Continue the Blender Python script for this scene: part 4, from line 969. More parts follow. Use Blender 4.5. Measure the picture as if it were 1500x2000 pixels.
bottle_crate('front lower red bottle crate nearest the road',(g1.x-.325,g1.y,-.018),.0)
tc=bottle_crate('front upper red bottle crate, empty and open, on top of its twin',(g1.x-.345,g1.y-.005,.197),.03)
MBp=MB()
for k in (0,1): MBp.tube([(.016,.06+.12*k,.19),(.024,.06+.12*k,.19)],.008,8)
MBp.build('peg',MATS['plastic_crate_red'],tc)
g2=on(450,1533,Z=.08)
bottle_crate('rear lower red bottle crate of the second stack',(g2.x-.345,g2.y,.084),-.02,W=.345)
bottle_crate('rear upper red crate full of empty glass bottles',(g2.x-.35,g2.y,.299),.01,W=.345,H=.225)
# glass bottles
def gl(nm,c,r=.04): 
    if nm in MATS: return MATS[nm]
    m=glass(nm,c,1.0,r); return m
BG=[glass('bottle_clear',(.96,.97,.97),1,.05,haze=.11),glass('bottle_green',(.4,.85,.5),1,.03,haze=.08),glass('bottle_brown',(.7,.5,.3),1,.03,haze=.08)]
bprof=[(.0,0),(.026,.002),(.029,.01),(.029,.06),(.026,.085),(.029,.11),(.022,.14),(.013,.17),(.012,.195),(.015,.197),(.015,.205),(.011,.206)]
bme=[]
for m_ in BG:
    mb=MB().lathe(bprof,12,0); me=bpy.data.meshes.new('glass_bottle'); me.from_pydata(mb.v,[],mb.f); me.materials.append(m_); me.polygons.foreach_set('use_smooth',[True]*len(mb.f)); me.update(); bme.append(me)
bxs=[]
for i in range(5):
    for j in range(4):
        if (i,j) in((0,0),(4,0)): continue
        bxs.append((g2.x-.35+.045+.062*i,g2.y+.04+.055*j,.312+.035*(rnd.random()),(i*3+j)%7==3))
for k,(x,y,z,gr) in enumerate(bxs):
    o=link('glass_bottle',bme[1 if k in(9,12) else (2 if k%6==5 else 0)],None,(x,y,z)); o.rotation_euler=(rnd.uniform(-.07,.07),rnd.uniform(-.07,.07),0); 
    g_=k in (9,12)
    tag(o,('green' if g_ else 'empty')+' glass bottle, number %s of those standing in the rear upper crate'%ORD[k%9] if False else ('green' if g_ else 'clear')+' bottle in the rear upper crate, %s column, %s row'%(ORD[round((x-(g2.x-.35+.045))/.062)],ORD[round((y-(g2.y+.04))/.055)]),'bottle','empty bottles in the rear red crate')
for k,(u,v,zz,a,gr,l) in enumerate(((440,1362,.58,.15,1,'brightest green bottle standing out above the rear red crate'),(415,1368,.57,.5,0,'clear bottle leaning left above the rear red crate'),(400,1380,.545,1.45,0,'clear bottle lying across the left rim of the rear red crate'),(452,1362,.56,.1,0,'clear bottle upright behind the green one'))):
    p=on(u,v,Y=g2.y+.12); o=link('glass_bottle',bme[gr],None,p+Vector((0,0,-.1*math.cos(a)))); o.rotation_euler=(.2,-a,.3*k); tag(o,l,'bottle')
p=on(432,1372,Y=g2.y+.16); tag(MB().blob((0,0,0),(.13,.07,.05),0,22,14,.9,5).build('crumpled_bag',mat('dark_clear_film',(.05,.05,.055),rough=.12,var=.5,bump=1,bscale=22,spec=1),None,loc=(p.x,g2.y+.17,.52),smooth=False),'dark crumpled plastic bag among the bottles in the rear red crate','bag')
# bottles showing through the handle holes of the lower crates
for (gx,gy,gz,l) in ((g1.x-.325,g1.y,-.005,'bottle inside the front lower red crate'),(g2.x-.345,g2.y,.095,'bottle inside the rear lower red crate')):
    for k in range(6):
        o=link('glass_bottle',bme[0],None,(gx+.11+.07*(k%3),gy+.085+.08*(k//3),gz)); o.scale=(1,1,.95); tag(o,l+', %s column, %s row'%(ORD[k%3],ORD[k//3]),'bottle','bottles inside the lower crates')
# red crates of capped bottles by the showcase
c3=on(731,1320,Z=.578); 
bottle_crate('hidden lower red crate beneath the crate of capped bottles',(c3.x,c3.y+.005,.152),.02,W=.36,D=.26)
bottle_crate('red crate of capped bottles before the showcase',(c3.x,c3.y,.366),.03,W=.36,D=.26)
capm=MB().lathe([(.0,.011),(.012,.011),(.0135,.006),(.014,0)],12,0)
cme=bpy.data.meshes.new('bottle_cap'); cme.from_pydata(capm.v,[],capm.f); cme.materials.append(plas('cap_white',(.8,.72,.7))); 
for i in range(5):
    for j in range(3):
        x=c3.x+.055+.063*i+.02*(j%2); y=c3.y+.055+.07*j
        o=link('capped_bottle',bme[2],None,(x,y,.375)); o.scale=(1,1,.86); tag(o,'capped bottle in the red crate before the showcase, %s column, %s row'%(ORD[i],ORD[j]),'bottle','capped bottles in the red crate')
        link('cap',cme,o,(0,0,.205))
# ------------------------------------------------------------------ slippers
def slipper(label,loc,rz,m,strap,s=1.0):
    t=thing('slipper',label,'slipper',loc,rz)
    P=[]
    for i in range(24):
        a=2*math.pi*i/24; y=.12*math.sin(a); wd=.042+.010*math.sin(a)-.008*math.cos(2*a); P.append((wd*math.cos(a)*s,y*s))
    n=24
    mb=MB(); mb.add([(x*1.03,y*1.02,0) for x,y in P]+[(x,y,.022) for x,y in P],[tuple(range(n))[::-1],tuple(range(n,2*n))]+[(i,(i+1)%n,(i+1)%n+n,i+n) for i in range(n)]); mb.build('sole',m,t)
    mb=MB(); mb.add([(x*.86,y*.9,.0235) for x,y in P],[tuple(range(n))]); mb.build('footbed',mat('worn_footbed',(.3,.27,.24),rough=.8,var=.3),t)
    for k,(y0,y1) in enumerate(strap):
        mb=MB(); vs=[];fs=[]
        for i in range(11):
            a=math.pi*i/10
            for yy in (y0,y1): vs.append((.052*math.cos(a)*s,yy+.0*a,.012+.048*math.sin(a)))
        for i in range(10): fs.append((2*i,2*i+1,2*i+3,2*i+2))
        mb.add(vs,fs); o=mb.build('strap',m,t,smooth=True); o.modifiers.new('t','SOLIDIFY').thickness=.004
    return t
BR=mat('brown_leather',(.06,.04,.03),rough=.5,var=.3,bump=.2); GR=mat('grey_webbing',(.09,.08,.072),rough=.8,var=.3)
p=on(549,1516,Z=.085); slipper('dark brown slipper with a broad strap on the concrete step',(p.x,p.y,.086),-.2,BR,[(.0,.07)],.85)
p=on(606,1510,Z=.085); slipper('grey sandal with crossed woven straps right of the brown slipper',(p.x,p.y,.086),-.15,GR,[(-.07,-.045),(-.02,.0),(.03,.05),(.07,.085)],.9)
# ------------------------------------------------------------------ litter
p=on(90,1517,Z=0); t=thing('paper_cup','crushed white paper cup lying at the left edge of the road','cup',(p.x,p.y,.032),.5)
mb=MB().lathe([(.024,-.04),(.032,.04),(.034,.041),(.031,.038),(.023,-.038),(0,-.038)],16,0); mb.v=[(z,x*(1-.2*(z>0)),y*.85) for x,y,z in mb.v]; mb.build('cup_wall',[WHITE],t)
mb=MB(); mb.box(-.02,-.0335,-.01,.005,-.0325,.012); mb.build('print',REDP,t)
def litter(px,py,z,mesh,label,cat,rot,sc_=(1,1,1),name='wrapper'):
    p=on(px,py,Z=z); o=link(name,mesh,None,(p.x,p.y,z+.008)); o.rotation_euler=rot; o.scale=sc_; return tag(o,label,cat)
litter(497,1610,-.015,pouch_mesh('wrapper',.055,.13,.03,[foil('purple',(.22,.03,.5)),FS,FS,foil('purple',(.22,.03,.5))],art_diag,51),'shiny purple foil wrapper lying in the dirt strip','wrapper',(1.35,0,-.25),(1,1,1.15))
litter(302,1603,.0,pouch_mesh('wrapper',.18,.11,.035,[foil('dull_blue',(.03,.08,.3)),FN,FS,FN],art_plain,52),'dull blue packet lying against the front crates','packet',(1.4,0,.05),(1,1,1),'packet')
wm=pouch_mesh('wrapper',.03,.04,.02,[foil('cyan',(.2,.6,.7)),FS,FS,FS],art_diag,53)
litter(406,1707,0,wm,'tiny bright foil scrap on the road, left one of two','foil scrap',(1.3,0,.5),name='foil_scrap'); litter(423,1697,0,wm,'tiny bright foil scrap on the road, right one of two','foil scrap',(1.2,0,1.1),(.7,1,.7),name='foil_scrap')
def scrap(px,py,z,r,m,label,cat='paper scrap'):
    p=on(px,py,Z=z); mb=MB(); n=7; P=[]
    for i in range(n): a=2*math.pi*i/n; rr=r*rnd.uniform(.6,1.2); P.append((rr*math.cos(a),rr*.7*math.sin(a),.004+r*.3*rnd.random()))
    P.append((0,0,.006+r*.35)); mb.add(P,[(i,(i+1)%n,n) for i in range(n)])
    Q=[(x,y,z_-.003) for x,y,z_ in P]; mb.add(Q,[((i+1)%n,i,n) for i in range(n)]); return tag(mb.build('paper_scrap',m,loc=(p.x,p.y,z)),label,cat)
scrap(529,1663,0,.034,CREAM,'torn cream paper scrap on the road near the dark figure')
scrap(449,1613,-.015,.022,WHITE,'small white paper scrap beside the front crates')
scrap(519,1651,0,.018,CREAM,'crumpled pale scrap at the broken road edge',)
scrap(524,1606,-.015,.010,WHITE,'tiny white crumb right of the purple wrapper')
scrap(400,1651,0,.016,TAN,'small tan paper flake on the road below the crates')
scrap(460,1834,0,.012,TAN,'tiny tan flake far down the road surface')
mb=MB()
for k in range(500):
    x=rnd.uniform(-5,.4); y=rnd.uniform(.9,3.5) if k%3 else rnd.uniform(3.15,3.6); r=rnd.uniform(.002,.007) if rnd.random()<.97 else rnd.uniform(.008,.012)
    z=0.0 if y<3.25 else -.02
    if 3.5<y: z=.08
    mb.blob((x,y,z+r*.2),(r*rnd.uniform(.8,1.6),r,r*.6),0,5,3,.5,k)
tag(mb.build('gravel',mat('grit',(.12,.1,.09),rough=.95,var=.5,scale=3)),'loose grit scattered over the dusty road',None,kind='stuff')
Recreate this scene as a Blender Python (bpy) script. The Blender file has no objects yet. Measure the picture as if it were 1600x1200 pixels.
......
* What is asked *
What is the number of lines above that hold the string "were"? Answer with that number alone.

* Solution for this task *
2